Support expressed in a letter from the president of the committee for international peace and justice. The newspaper of the communist party announces the inauguration of the public park built on the disputed land of the former apostolic delegation.

Hanoi (AsiaNews) - After threats, arrests, disinformation, and beatings, the authorities of Hanoi are trying the approach of the fait accompli. Nhan Dan, the newspaper of the communist party, announces that the disputed complex of the former apostolic delegation of Hanoi has become a public park, which will be inaugurated on October 3. The newspaper also publishes the photo, reproduced here, with benches, paths, flowers, and the building where a library is supposed to be installed. Nhan Dan also recalls that the land was "controversially claimed" by the diocese, but without adding further polemics.

But if the newspaper also publishes the opinion of a citizen who calls turning the land into a public park "a great idea," the Vietnamese episcopate, and the archbishop of Hanoi in particular, are receiving solidarity from the committee for international peace and justice of the United States conference of Catholic bishops. In a letter to the president of the Vietnamese bishops, Bishop Peter Nguyen Van Nhon, committee head Bishop Thomas G. Wenski expressed his solidarity with the Vietnamese Church, and his support for the request for dialogue advanced by the episcopate, and in particular for the archbishop of Hanoi, "falsely accused of inciting riots by the local authorities."

"I was deeply saddened," writes the American bishop, "to learn of the escalation in tension between the Church and Vietnamese local authorities as bulldozers arrived at the site of the building formerly occupied by the Apostolic Nunciature in Hanoi. This turn of events is all the more worrisome given what appeared to have been an agreement reached in February to resolve such disputes over property and land in a peaceful manner through dialogue.

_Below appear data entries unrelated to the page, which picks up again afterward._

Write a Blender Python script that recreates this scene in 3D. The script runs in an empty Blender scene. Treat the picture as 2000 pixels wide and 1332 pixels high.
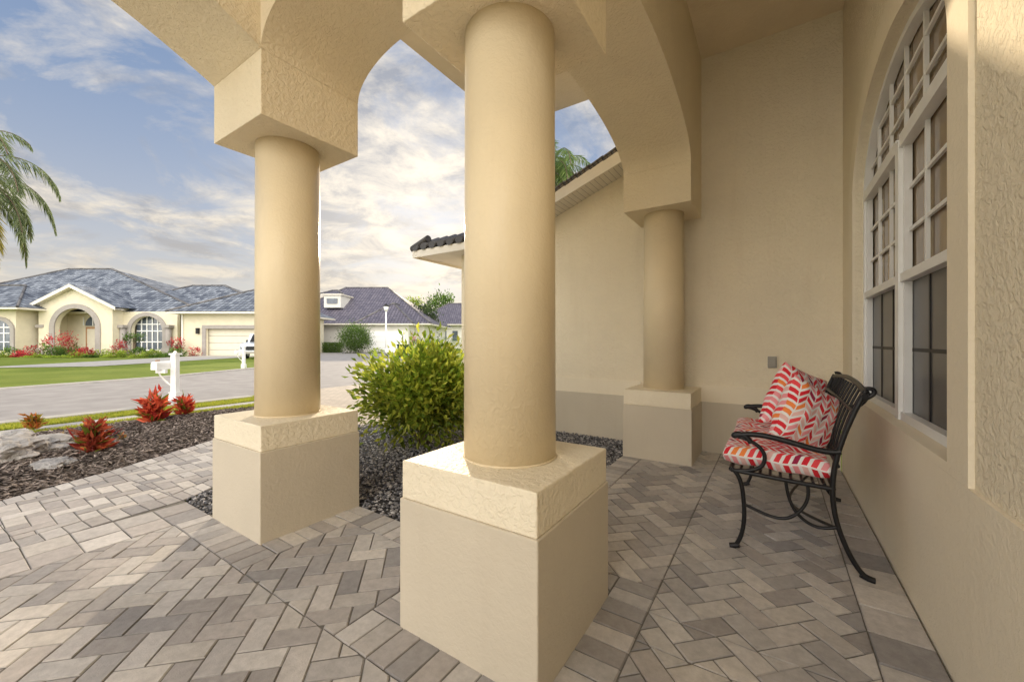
import bpy, math, random
import numpy as np
from mathutils import Vector, Matrix
random.seed(7); RNG=np.random.default_rng(7)
H=1.25
YAW=math.radians(33.3)
Fx,Fy=-math.sin(YAW),math.cos(YAW)
Rx,Ry=math.cos(YAW),math.sin(YAW)
def TP(p): return (p[0]*H,p[1]*H,p[2]*H)
def TF(p):
    u,v,z=p
    return ((Fx*v+Rx*u)*H,(Fy*v+Ry*u)*H,z*H)
SC=bpy.context.scene
COL=SC.collection
# ------------------------------------------------------------ materials
class NT:
    def __init__(s,nt): s.nt=nt
    def n(s,t,**k):
        n=s.nt.nodes.new(t)
        for a,b in k.items(): setattr(n,a,b)
        return n
    def l(s,a,b): s.nt.links.new(a,b)
    def math(s,op,a,b=None,c=None,clamp=False):
        n=s.n('ShaderNodeMath',operation=op); n.use_clamp=clamp
        for i,x in enumerate((a,b,c)):
            if x is None: continue
            if isinstance(x,(int,float)): n.inputs[i].default_value=x
            else: s.l(x,n.inputs[i])
        return n.outputs[0]
    def mix(s,f,a,b,bt='MIX'):
        n=s.n('ShaderNodeMix',data_type='RGBA',blend_type=bt)
        for i,x in ((0,f),(6,a),(7,b)):
            if isinstance(x,(int,float)): n.inputs[i].default_value=x
            elif isinstance(x,tuple): n.inputs[i].default_value=(*x[:3],1)
            else: s.l(x,n.inputs[i])
        return n.outputs[2]
    def ramp(s,f,stops,interp='LINEAR'):
        n=s.n('ShaderNodeValToRGB'); cr=n.color_ramp; cr.interpolation=interp
        while len(cr.elements)<len(stops): cr.elements.new(0.5)
        for e,(p,c) in zip(cr.elements,stops):
            e.position=p; e.color=(*c[:3],1) if isinstance(c,tuple) else (c,c,c,1)
        s.l(f,n.inputs[0]); return n.outputs[0]
    def noise(s,vec,scale,detail=4,rough=.55,dist=0):
        n=s.n('ShaderNodeTexNoise'); n.inputs['Scale'].default_value=scale
        n.inputs['Detail'].default_value=detail; n.inputs['Roughness'].default_value=rough
        n.inputs['Distortion'].default_value=dist
        if vec is not None: s.l(vec,n.inputs['Vector'])
        return n.outputs[0]
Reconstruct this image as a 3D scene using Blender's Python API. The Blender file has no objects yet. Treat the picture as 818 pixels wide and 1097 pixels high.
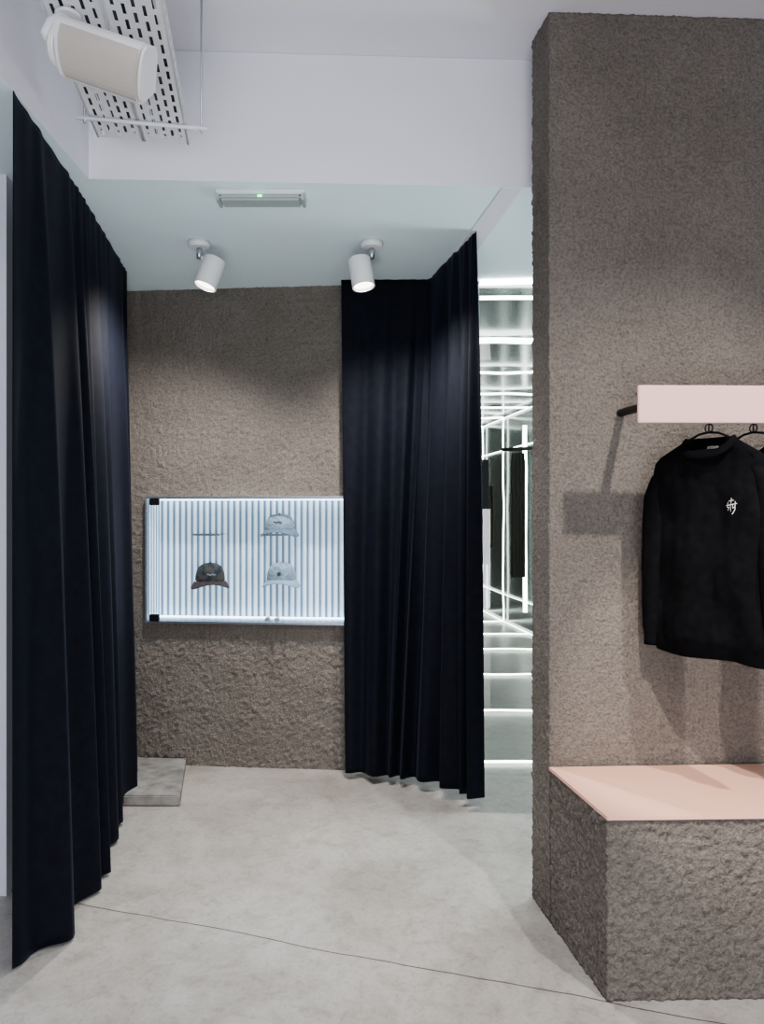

Certainly when Monsignor Parolin headed a Vatican delegation to Vietnam in June 2008, there had been talk of 'gradual restoration to ecclesiastical use of properties previously nationalized.' This recent unilateral action by the Vietnamese government is in direct contravention to those earlier discussions."

Bishop Wenski also expresses "solidarity with the Church in Vietnam in this difficult time, and "support" for the statement of the Vietnamese episcopate of September 25, calling for “frank, open and sincere dialogue, in peace and mutual respect." Finally, he expresses his "strong support" for the decision of the bishops to stand by the archbishop of Hanoi, and prays that God "will continue to give strength and grace in this trying time" to his brother bishops and to the faithful.